Bob - One of the big differences in the early days, everything was live. We would put a drama to air live. I think it is a pity that its changed because a live production is like a stage production. All the studio facilities were built around doing something live. Variety shows were done in Studio 31 because we had this high grid. We could take scenery up and down for a show, and a saturated grid for lighting as well. You had to have everything there. You might have to tweak light after about half an hour, swivel it around etc.

Bob - Regarding my time with the Training School (St.
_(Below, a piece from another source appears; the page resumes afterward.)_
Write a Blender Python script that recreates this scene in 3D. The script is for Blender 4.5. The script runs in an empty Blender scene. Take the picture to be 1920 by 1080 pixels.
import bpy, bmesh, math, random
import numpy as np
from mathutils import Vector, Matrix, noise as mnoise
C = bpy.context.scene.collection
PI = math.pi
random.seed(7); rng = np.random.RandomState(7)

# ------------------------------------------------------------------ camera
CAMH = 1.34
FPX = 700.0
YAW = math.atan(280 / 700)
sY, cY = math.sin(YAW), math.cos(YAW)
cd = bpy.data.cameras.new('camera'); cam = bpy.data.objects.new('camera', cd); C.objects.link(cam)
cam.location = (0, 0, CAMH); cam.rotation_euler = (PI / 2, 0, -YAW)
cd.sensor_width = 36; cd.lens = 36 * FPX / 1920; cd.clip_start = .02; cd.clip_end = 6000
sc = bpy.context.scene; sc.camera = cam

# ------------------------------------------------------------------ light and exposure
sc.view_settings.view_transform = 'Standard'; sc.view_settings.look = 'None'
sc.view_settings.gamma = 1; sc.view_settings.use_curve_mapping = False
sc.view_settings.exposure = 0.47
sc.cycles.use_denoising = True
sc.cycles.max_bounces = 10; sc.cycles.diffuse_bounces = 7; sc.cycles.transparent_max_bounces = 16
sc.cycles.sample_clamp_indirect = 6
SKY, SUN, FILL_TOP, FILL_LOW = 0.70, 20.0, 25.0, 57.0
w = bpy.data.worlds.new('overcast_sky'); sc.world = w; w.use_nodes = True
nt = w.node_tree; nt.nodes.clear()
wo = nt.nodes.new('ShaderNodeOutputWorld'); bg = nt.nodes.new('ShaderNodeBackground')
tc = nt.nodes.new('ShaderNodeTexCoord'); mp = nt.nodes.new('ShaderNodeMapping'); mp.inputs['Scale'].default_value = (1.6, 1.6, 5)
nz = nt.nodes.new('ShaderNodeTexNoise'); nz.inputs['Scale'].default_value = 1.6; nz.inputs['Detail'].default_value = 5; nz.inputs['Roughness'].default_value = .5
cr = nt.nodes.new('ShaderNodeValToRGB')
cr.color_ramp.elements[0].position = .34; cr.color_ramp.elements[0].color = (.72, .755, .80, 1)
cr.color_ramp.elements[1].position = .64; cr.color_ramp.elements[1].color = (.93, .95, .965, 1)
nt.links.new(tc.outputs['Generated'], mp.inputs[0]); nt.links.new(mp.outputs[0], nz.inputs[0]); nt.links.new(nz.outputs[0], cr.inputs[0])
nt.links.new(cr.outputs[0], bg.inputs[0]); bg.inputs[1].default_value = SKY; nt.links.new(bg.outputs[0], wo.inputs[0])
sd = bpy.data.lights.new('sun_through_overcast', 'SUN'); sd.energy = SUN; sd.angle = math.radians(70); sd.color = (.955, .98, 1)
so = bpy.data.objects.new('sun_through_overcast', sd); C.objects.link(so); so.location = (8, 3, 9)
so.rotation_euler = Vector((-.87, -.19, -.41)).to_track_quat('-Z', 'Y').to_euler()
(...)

Peters Church Hall), on New Years Eve (1955/56), we got a furniture van and set up a small control room. I built this vision switcher and we made a desk and televised the New Years Eve celebrations from Kings Cross. It was projected up on a big screen with an Eidophor near the El Alamein fountain. We brought the crowd to screaming point because we had this girl up. She was singing in a very low cut dress and we had a close-up of her body. She looked as though she had nothing on at all. The crowd went berserk.


Bob Forster first obtained television experience in the BBC in 1951 and 1952. He joined the Melbourne PMG Radio Engineering Dept in 1953 as a Technician. From October 1955 to April 1956 he was seconded to the ABC in Sydney to work with the newly established television training group. He went back to Melbourne in April 1956 and joined the ABC. When he left the ABC in 1977 he was a Technical Producer. Bob then joined the Ausralian Film and Television School in Sydney.